Together, the thermochronologic, structural, and petrologic data support a model of regional deformation, metamorphism, and mineral growth at ca. 1450–1400 Ma. These data add to a growing body of evidence from the southwestern United States that ca. 1400-Ma plutonism was not anorogenic, but rather was contemporaneous both with metamorphism and deformation.

The Rio Grande rift: A geological and geophysical overview

G. R. Keller and W. S. Baldridge

Keywords: Rio Grande rift, tectonics, geophysics.

The Rio Grande rift is a major structural element of the Southern Rocky Mountain region. During the last 20 years this feature has become widely recognized as a major Cenozoic continental rift zone. During this time we have learned much about the structure and evolution of the rift. However, many gaps in our knowledge remain that prevent us from fully understanding its evolution and the processes that formed it. The rift should not be studied in isolation, because the Laramide orogeny, uplift, complex magmatism, and extension that have occurred since the Late Cretaceous are all to some extent related.

Seismic expression of Late Cretaceous to Recent structure in southwestern New Mexico

J. Y. Chang, K. C. Miller, and G. R. Keller

Keywords: New Mexico, Basin and Range, Laramide, structure, seismic reflection, gravity.

We present an interpretation of seismic-reflection data from the Playas and Hachita valleys of southwestern New Mexico which places new constraints on the geometry of structures responsible for Laramide shortening, and subsequent Basin and Range extensional structures.

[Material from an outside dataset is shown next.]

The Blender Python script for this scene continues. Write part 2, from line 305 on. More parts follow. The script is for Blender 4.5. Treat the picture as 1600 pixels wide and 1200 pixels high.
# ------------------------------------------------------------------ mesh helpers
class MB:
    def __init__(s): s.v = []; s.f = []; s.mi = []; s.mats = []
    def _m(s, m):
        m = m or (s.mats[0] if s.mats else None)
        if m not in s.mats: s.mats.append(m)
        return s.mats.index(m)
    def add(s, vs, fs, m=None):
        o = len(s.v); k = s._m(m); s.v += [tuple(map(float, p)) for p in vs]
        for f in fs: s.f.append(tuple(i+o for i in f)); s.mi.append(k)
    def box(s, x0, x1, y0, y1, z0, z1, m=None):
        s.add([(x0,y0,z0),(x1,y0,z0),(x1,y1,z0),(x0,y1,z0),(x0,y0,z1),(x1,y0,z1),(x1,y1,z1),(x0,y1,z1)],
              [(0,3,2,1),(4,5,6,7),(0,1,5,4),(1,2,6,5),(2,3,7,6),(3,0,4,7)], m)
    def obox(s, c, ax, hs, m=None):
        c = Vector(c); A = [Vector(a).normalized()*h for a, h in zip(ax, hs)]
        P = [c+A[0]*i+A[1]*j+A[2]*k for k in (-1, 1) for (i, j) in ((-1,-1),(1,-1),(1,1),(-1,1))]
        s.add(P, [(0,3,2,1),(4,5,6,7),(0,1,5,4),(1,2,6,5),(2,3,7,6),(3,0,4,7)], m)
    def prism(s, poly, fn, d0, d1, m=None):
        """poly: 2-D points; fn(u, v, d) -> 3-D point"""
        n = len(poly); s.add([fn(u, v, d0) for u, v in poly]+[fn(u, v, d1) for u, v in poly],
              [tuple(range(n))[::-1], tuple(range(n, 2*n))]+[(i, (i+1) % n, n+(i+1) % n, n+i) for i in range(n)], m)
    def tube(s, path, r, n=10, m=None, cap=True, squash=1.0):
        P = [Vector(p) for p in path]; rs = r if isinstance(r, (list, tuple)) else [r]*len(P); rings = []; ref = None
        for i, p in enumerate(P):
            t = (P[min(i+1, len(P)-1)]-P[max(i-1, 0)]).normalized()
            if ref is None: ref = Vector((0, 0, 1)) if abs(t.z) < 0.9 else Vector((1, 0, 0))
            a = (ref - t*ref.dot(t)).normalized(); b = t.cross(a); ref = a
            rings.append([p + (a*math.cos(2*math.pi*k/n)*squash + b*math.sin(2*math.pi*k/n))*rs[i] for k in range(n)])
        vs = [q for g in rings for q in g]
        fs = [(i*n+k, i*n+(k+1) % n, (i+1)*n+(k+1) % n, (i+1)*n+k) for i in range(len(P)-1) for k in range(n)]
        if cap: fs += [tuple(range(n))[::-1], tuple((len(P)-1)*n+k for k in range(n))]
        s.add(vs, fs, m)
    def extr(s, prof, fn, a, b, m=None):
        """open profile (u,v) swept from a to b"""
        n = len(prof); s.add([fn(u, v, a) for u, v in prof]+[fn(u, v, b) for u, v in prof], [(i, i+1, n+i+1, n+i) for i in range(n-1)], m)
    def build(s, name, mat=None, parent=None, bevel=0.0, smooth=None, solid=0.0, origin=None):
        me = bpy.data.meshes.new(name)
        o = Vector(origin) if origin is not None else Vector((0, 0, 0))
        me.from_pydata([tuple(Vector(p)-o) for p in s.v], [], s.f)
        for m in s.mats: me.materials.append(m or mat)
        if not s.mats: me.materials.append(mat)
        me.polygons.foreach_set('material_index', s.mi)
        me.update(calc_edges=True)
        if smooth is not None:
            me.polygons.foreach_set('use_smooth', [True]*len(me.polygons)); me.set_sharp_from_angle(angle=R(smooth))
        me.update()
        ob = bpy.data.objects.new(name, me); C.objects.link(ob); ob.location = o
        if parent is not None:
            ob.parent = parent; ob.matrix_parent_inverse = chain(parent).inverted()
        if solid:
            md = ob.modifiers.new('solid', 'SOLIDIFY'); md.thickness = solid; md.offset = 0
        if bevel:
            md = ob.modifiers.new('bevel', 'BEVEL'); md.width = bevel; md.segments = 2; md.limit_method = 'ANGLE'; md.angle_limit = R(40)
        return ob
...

With seismic interpretation tied to well data and gravity modeling, we address aspects of the debate that still surrounds the question of whether Laramide shortening was accommodated by “thin-skinned” thrusting along a regional décollement or by basement-involved block uplifts. Our interpretation suggests that shortening was at least in part accommodated with low-angle, basement-involved thrusts. Subsequent extension occurred on range-bounding normal faults that become listric near 10-km depth. The relative lack of recent basin fill in the Playas Valley, and particularly the Hachita Valley, suggests either that uplift of the mountains along normal faults has been relatively recent or that extension has only just compensated for earlier shortening, and has yet to create deeply subsided basins.